Un des enseignements majeurs de ces observations est que presque aucun disque de débris ne semble être régulier et symétrique. On observe presque toujours des structures, parfois très marquées : bras spiraux, anneaux fins ou larges, « grumeaux », asymétries de brillance, etc. (pour un bel « album de famille » des disques de débris : voir http://astro.berkeley.edu/ kalas/disksite/pages/gallery.html). On a le plus souvent tendance à expliquer ces structures par la présence de planètes non-détectées ou de compagnons stellaires, dont les perturbations gravitationnelles affecteraient profondément la distribution de la poussière observée. Une équipe regroupant des chercheurs de l’Observatoire de Paris et de l’Université de Stockholm a ainsi récemment exploré un scénario alternatif, ne faisant pas directement appel à la présence de planètes invisibles, dans lequel la source de ces asymétries est un événement isolé et violent : la destruction par collision violente d’un gros planétesimal relâchant une large quantité de poussières dans le disque.

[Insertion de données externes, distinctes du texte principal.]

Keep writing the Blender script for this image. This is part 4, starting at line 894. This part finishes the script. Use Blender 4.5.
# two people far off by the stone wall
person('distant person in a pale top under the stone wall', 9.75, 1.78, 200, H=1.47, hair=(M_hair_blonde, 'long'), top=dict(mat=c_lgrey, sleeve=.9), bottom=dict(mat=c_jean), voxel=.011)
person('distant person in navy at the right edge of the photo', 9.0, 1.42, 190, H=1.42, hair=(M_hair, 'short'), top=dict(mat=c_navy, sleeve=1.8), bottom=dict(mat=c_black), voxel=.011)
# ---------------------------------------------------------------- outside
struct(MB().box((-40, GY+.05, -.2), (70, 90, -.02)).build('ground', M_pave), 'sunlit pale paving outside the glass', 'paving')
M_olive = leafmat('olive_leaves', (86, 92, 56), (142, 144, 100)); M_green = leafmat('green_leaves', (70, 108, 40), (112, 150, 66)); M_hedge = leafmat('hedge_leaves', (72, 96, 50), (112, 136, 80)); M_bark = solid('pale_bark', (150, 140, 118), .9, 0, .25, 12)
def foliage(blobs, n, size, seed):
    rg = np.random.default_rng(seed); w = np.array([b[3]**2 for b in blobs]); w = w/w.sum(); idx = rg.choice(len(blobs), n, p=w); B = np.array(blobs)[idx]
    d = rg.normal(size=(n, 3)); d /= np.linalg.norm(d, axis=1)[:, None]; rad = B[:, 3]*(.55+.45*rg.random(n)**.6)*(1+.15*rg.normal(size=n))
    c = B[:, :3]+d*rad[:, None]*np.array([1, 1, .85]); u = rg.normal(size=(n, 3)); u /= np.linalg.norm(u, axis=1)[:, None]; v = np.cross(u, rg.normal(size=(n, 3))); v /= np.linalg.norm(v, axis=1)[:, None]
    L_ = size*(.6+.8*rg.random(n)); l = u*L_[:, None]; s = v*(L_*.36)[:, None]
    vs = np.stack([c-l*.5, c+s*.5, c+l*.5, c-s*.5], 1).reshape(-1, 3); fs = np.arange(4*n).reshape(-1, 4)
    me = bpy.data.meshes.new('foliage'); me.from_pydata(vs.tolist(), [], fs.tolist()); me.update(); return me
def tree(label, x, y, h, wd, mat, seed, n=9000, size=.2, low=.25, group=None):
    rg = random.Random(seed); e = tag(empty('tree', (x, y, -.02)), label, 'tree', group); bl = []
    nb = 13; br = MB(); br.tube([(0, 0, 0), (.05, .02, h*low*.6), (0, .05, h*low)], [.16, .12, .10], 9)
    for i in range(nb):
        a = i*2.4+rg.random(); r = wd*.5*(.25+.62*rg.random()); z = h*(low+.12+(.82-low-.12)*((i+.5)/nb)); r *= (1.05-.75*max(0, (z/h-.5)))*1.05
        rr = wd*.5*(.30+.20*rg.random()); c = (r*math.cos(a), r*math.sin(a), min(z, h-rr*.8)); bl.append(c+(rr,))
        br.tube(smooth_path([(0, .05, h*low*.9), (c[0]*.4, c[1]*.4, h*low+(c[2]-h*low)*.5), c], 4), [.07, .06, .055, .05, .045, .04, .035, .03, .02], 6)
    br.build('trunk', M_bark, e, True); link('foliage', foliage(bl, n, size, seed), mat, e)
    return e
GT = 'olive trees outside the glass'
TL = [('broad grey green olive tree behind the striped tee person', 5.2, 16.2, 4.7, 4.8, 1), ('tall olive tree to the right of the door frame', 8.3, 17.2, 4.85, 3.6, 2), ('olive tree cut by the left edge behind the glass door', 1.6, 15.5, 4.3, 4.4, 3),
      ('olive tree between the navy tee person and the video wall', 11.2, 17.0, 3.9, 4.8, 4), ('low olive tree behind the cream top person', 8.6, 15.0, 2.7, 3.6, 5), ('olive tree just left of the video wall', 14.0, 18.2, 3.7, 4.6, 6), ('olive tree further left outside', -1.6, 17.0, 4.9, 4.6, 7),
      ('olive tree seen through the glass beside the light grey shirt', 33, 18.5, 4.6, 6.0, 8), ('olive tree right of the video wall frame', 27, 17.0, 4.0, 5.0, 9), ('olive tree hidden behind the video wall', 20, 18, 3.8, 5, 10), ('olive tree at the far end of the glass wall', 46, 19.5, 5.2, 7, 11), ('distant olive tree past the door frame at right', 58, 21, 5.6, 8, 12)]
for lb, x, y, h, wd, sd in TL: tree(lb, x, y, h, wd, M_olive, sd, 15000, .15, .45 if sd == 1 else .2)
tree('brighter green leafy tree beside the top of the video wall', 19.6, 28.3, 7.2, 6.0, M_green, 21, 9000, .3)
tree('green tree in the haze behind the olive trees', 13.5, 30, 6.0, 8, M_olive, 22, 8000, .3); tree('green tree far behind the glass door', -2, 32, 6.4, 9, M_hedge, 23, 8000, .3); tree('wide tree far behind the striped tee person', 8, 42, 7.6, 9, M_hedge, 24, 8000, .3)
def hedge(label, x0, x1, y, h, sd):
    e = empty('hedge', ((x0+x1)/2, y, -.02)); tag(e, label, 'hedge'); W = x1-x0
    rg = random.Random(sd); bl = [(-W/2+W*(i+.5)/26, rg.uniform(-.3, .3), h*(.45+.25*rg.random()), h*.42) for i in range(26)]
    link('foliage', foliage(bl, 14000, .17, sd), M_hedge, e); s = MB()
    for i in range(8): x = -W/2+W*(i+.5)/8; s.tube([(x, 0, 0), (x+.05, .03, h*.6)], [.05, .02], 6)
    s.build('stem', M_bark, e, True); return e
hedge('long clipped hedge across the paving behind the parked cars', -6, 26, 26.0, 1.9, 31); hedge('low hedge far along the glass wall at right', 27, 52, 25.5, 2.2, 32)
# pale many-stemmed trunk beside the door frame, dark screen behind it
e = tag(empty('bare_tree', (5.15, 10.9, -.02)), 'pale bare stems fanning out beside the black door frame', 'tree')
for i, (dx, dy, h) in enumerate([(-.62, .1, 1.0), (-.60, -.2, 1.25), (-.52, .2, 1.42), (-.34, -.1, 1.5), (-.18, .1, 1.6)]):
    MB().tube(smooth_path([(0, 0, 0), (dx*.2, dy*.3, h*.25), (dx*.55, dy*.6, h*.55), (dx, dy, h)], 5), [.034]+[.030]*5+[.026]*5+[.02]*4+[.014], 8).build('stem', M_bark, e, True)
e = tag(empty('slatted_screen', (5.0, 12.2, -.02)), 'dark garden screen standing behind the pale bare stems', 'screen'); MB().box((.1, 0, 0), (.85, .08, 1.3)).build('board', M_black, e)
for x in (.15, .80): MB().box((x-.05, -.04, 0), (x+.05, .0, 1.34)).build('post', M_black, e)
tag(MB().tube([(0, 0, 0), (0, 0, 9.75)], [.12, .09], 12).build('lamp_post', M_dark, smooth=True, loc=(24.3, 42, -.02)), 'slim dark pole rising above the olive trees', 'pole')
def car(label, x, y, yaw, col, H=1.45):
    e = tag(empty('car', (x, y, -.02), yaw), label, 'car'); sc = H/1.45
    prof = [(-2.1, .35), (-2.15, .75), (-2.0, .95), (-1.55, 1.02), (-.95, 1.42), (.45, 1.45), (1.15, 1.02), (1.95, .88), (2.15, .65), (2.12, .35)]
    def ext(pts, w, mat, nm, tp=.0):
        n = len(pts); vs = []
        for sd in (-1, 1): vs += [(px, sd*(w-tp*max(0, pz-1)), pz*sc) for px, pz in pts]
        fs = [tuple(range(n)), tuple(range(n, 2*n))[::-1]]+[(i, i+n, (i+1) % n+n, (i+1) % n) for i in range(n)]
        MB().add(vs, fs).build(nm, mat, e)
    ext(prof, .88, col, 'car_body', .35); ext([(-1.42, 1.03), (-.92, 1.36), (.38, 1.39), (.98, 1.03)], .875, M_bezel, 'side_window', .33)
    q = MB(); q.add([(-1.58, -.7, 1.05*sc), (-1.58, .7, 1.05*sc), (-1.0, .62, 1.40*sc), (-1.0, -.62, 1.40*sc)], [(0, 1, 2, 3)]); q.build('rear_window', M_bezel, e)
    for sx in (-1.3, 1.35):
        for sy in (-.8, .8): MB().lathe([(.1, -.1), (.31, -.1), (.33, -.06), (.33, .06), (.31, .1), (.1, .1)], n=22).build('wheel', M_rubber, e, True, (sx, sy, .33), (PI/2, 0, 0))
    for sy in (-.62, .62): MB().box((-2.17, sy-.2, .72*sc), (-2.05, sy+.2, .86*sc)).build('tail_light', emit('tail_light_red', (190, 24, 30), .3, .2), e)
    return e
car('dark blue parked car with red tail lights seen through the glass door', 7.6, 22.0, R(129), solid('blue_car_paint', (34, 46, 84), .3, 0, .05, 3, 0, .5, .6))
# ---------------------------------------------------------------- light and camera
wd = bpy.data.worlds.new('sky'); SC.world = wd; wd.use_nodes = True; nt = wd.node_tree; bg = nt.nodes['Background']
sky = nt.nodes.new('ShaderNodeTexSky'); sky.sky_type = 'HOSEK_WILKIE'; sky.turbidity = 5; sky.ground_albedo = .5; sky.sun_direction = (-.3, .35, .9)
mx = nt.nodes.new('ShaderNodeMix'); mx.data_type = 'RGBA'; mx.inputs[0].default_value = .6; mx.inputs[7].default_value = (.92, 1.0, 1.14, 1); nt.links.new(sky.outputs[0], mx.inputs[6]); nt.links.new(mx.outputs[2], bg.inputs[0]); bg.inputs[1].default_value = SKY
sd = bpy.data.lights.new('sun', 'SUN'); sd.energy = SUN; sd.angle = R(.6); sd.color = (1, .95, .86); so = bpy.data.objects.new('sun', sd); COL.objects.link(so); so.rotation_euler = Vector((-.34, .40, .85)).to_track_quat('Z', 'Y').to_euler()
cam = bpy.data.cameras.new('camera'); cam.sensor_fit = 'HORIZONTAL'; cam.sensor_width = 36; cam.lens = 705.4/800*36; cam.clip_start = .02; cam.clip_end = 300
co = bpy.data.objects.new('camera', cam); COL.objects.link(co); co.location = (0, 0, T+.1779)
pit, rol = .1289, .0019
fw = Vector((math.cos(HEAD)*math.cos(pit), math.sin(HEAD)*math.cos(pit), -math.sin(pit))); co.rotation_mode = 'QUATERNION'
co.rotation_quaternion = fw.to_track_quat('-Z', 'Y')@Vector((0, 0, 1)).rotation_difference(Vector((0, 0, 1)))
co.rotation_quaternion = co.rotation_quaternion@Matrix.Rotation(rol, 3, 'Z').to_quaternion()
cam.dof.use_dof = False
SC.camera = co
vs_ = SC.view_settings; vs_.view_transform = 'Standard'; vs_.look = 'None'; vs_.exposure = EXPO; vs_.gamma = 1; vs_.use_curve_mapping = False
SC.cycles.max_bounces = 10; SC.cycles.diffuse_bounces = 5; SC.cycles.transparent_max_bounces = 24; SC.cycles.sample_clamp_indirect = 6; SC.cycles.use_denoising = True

Le point fondamental est ici que les conséquences d’un tel événement peuvent dépasser de loin l’excès initial de poussières produit par la seule destruction du planetesimal : les plus petits grains initialement relâchés sont en effet éjectés par la pression de radiation de l’étoile vers l’extérieur du système et peuvent percuter des grains « au repos » plus loin dans le disque ; ces nouvelles collisions produisant une nouvelle génération de petits grains qui vont eux-mêmes être éjectés vers l’extérieur et impacter en chemin d’autres grains, etc ...

Pour étudier ce mécanisme complexe de réaction en chaîne, un modèle numérique novateur a été mis au point, permettant de suivre à la fois l’évolution dynamique et l’évolution en taille d’un disque de poussières. Les résultats obtenus ont montré que ces « avalanches » collisionnelles sont un mécanisme très efficace, se déployant sous forme de structures spirales dans le système (Figure 1), dont l’amplitude dépend très fortement (quasi-exponentiellement) de la densité de poussière dans le disque. Pour des disques de débris de densité légèrement supérieure à celle du système type qu’est Beta-Pictoris, les asymétries créées par une avalanche collisionnelle pourraient ainsi devenir détectables, sous forme de bras spiraux pour les disques vus de face ou d’asymétries de brillance pour ceux vus par la tranche.